The talks, dubbed "Project Merlin", will see the top five UK banks agree to lend about £190 billion gross to businesses this year, up from £175 billion previously, the sources said, adding that the parties involved were hoping to announce a deal later today.
The Conservative-Liberal Democrat coalition government has a tough balancing act on its hands as it seeks to assuage anger over the use of public funds to support the banking system at the height of the financial crisis without damaging London's competitiveness as a major financial centre.
As part of the Merlin deal, the banks will also agree to pay lower bonuses for 2010 than in 2009 and disclose the pay of the top five paid executives in addition to the most senior executives on the board, the sources said.
"Once the Merlin agreement goes through, it will calm the waters and remove some of the uncertainty over the UK banking sector," said Cavendish Asset Management fund manager Paul Mumford.
Yesterday, the government sprang a surprise, saddling Britain's heavyweight banks with an extra £800 million in taxes, ramping up an original plan to collect £1.7 billion this year and aim for £2.5 billion in 2012 and subsequent years.
The banks responded angrily and sterling fell as the move dented sentiment towards the UK.
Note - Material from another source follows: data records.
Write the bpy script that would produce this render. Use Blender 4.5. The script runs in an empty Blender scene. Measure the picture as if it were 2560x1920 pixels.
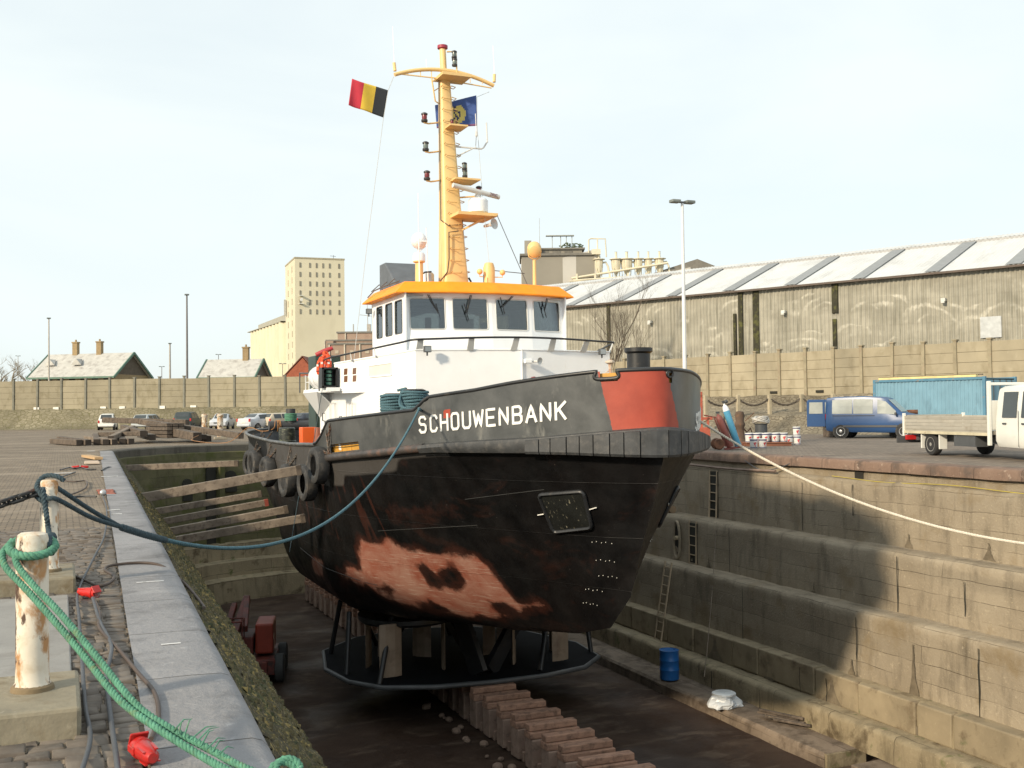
import bpy, math, random
from mathutils import Vector, Matrix, noise
R = math.radians
random.seed(7)
S = bpy.context.scene
COL = S.collection

# ---------------------------------------------------------------- camera, sky, sun, exposure
def make_camera():
    F = 1090.0
    yaw, pitch, roll = math.atan2(452, F), math.atan(25.5 / F), 0.0112
    fw0 = Vector((math.sin(yaw), math.cos(yaw), 0)); rt = Vector((math.cos(yaw), -math.sin(yaw), 0)); Z = Vector((0, 0, 1))
    fw = fw0 * math.cos(pitch) + Z * math.sin(pitch); up0 = Z * math.cos(pitch) - fw0 * math.sin(pitch)
    r = rt * math.cos(roll) - up0 * math.sin(roll); u = up0 * math.cos(roll) + rt * math.sin(roll)
    c = bpy.data.cameras.new('camera'); o = bpy.data.objects.new('camera', c); COL.objects.link(o)
    m = Matrix((r, u, -fw)).transposed().to_4x4(); m.translation = (0, 0, 1.5); o.matrix_world = m
    c.sensor_width = 36.0; c.lens = 36.0 * F / 1024.0; c.clip_start = 0.1; c.clip_end = 3000
    S.camera = o
make_camera()
SUN_EL = 24.0
TRAVEL = Vector((1, .42, -math.tan(R(SUN_EL)) * math.hypot(1, .42))).normalized()
SUN_ROT = math.atan2(-1, -.42) % (2 * math.pi)
w = bpy.data.worlds.new('World'); S.world = w; w.use_nodes = True
nt = w.node_tree; nt.nodes.clear()
out = nt.nodes.new('ShaderNodeOutputWorld'); bg = nt.nodes.new('ShaderNodeBackground'); sky = nt.nodes.new('ShaderNodeTexSky')
sky.sky_type = 'NISHITA'; sky.sun_disc = False; sky.sun_elevation = R(SUN_EL); sky.sun_rotation = SUN_ROT; sky.dust_density = 1.5; sky.air_density = 1.0
bg.inputs['Strength'].default_value = 0.1
tc = nt.nodes.new('ShaderNodeTexCoord'); mp = nt.nodes.new('ShaderNodeMapping'); mp.inputs['Scale'].default_value = (1.2, 1.2, 4.0)
n1 = nt.nodes.new('ShaderNodeTexNoise'); n1.inputs['Scale'].default_value = 1.7; n1.inputs['Detail'].default_value = 7; n1.inputs['Roughness'].default_value = .5
n1.inputs['Distortion'].default_value = .6
rp = nt.nodes.new('ShaderNodeMapRange'); rp.inputs[1].default_value = .28; rp.inputs[2].default_value = .62; rp.inputs[3].default_value = .76; rp.inputs[4].default_value = 1.0
mx = nt.nodes.new('ShaderNodeMix'); mx.data_type = 'RGBA'; mx.inputs[7].default_value = (5.1, 5.55, 5.55, 1)
L = nt.links.new
L(tc.outputs['Generated'], mp.inputs['Vector']); L(mp.outputs['Vector'], n1.inputs['Vector']); L(n1.outputs['Fac'], rp.inputs[0])
L(rp.outputs[0], mx.inputs[0]); L(sky.outputs['Color'], mx.inputs[6]); L(mx.outputs[2], bg.inputs['Color']); L(bg.outputs[0], out.inputs['Surface'])
sl = bpy.data.lights.new('sun', 'SUN'); sl.energy = 2.5; sl.angle = R(4.5); sl.color = (1, .85, .63)
so = bpy.data.objects.new('sun', sl); COL.objects.link(so); so.rotation_euler = TRAVEL.to_track_quat('-Z', 'Y').to_euler(); so.location = (-40, -20, 60)
S.view_settings.view_transform = 'Standard'; S.view_settings.look = 'None'; S.view_settings.exposure = 0.88; S.view_settings.gamma = 1.0
S.render.engine = 'CYCLES'; S.cycles.max_bounces = 8; S.cycles.transparent_max_bounces = 16

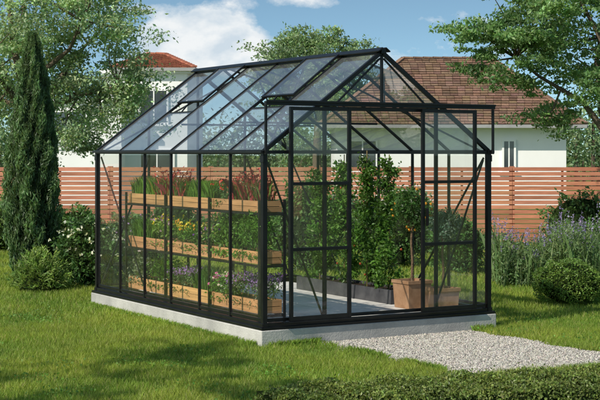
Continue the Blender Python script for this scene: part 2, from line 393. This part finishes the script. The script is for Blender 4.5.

The government has faced a long battle to get the banks to sign up to the deal and opposition politicians have accused finance minister George Osborne of using the new tax as a fig leaf to cover up failure to make much progress in getting the banks to make significant commitments, particularly on bonus restraint.
Mr Osborne's announcement yesterday coincided with a first parliamentary clash with his new Labour party opponent Ed Balls, who was central to the previous government's economic policy-making and is seen as a combative figure.
"Project Merlin" has already stalled several times in the past due to last minute disagreements between the banks and the government, with the banks arguing that an excessive clampdown on them would harm the UK's role at the helm of world finance.
Britain's "Big Four" banks are Barclays, HSBC and part-nationalised lenders Royal Bank of Scotland and Lloyds, who have all been criticised for not lending enough to businesses to boost the country's faltering economy.
The Treasury and British Bankers Association declined to comment.